Peluang bagi perempuan untuk memperoleh kekuasaan publik/politik yang selama ini masih belum dimanfaatkan oleh perempuan sendiri. Sosialisasi gender dan ideologi patriarkhi dalam keluarga dan masyarakat yang dialami bertahun-tahun telah berhasil membelenggu pemikiran perempuan bahwa politik adalah dunianya laki-laki dan bukan urusan perempuan.
peluang perempuan untuk memperoleh kekuasaan politik selama ini adalah adanya ketentuan hukum yang pada prinsipnya tidak membedakan laki-laki dan perempuan untuk memperoleh kesempatan yang sama di bidang apapun.
Adanya ketentuan hukum yang tidak deskriminatif terhadap perempuan untuk berkiprah dalam dunia politik, tidak berarti bahwa dalam kenyataan perempuan tidak mengalami hambatan dalam menggunakan peluangnya. Sebab. Politik sebagai artikulasi hubungan kekuasaan yang selalu ada dimana-mana.
Selain peluang dalam bentuk ketentuan hukum, peluang dalam arena politik yang ada dapat dimanfaatkan oleh perempuan untuk memperoleh kekuasaan publik dan peluang dalam pemberdayaan perempuan yang berpegang teguh pada ucapan Mary Wollstonecraft bahwa kaum perempuan Indonesia akan mampu menghindar dari kecenderungan. Melalui pemberdayaan, sangat diharapkan bahwa politik yang merupakan artikulasi hubungan kekuasaan antar gender merupakan bukan lagi menjadi penghalang bagi perempuan untuk memperoleh kekuasaan atas dirinya sendiri dan bukan kekuasaan atas siapapun terhadap kaum laki-laki.

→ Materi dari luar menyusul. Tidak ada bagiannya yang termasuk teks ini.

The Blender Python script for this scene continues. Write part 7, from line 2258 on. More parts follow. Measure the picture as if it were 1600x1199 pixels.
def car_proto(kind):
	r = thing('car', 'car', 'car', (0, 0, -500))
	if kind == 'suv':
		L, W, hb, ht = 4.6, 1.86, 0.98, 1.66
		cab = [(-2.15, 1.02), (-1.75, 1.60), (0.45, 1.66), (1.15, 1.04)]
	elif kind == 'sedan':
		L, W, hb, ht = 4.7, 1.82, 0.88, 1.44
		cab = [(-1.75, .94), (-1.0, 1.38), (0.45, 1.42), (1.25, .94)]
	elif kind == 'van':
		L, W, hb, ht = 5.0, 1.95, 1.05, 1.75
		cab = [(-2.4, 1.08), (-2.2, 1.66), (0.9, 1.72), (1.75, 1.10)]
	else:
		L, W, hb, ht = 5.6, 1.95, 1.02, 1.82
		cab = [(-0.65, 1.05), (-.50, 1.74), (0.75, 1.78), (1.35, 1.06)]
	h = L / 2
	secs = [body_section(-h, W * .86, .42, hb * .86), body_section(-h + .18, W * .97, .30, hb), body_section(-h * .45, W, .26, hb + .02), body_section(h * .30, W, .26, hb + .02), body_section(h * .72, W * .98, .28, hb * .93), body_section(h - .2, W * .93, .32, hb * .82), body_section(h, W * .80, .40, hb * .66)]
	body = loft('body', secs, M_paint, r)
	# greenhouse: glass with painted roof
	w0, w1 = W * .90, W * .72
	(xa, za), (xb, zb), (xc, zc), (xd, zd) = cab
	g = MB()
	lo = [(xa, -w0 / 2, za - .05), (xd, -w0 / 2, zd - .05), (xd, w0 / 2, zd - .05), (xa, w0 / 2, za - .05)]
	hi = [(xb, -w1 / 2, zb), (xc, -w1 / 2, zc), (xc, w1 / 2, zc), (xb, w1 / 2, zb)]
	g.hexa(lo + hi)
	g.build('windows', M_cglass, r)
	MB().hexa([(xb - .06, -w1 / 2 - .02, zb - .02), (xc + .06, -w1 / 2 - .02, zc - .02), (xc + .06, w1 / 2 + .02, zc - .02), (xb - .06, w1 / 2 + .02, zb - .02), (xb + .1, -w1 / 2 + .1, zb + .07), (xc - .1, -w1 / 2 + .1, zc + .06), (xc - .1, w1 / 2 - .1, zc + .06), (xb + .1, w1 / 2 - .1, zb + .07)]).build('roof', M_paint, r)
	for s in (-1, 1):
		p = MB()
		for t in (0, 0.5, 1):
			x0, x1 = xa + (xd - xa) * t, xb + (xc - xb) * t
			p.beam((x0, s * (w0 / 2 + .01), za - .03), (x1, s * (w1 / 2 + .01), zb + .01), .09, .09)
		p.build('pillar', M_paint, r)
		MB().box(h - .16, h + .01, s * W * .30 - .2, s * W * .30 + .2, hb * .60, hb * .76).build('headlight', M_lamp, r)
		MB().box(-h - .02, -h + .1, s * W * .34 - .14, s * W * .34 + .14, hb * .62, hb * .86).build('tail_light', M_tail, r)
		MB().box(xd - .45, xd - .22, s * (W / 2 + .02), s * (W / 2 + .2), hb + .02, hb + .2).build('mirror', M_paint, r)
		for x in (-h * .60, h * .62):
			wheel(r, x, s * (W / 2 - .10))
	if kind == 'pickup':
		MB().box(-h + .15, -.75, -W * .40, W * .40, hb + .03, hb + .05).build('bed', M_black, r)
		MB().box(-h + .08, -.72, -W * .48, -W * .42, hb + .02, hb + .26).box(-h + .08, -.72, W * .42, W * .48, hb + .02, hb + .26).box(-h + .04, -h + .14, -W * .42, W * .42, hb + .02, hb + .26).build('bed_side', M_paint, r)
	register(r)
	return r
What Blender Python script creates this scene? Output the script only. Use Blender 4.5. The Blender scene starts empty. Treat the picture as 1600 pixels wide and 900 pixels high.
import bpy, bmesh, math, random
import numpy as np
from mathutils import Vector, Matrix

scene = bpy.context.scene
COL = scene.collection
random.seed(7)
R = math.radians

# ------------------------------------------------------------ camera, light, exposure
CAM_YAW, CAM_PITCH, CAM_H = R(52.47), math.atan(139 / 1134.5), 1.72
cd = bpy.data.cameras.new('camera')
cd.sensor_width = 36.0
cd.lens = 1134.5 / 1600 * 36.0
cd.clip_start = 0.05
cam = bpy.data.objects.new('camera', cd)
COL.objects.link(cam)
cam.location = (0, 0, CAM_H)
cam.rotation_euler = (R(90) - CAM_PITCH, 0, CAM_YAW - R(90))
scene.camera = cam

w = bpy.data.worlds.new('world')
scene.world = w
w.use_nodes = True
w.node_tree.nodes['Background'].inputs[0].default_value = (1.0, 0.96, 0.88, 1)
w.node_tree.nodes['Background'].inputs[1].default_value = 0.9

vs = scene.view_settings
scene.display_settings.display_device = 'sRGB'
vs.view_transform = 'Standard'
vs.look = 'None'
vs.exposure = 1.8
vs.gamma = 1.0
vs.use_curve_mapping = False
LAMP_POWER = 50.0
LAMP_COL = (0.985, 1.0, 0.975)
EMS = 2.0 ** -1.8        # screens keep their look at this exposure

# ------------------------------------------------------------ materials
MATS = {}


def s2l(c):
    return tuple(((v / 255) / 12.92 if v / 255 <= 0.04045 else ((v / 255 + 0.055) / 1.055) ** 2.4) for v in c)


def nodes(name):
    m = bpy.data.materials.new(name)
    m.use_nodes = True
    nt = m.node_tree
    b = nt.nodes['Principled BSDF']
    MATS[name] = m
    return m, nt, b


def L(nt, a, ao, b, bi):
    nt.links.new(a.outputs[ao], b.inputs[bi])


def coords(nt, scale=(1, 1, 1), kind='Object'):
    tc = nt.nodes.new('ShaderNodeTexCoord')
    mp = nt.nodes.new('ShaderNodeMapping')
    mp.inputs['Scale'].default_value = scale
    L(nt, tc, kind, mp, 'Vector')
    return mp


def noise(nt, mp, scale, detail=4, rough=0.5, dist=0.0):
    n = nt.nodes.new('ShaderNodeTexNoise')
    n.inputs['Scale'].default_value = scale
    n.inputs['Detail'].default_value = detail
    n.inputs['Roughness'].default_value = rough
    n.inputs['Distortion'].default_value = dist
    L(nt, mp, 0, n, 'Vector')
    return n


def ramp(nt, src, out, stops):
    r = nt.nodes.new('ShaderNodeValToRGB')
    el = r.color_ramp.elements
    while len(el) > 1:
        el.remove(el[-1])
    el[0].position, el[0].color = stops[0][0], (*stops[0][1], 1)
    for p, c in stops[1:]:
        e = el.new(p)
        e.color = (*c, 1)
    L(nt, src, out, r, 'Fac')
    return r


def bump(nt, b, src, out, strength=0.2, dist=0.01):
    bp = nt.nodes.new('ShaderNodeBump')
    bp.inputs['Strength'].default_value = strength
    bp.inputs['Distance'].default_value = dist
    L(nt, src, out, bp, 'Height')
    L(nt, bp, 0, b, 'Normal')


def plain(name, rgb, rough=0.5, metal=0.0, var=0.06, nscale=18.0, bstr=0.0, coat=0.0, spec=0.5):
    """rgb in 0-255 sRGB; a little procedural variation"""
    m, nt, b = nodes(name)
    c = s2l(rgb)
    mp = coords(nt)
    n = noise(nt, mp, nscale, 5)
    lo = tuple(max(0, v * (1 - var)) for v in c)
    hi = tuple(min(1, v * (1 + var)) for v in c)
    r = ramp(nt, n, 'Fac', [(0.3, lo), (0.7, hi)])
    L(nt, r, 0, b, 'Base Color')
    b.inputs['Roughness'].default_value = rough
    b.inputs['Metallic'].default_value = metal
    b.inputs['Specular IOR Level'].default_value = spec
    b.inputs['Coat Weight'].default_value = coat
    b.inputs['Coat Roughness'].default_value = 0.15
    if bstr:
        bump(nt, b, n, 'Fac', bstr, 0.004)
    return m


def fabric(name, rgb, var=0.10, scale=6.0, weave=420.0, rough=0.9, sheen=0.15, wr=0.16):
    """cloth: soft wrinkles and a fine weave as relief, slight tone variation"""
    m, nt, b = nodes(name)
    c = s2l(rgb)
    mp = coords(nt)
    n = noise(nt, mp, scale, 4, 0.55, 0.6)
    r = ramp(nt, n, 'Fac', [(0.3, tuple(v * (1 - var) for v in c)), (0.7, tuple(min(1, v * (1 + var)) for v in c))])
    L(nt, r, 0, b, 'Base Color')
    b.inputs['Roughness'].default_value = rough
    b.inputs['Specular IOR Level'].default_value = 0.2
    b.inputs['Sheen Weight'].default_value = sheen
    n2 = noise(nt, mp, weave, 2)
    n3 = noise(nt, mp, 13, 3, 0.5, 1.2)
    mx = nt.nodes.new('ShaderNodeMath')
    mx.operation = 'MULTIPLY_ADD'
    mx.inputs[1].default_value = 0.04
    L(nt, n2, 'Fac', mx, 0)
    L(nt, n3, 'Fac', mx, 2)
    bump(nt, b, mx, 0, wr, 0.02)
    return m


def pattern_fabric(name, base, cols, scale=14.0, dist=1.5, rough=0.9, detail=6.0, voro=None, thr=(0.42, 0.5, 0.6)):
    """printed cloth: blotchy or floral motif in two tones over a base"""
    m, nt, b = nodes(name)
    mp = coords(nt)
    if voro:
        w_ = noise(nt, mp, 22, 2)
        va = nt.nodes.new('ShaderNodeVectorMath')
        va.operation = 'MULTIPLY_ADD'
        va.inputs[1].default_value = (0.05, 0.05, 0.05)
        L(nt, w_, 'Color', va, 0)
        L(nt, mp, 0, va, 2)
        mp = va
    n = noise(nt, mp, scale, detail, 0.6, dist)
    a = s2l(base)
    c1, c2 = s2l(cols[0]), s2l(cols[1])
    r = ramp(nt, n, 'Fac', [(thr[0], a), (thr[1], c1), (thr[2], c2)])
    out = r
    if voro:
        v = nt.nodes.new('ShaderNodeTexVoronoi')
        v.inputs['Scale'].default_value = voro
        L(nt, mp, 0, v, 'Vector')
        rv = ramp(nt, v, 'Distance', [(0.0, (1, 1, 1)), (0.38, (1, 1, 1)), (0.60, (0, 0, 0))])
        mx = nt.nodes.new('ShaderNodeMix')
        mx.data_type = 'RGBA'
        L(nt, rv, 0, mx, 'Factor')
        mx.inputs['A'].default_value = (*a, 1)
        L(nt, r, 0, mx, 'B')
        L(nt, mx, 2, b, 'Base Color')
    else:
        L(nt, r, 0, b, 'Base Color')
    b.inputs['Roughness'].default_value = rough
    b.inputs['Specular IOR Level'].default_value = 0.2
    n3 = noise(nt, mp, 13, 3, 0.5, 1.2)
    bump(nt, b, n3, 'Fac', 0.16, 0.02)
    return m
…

Sebagai penutup, peluang apapun yang dimiliki oleh perempuan untuk memperoleh kekuasaan politik, selama politik tidak saja merupakan kegiatan tetapi juga merupakan artikulasi hubungan kekuasaan yang ada, maka politik itu sendiri merupakan hambatan struktural yang paling utama bagi perempuan dan juga bagi kelompok-kelompok lain dalam masyarakat yang dasar kesubordinasian bukan hanya gender saja.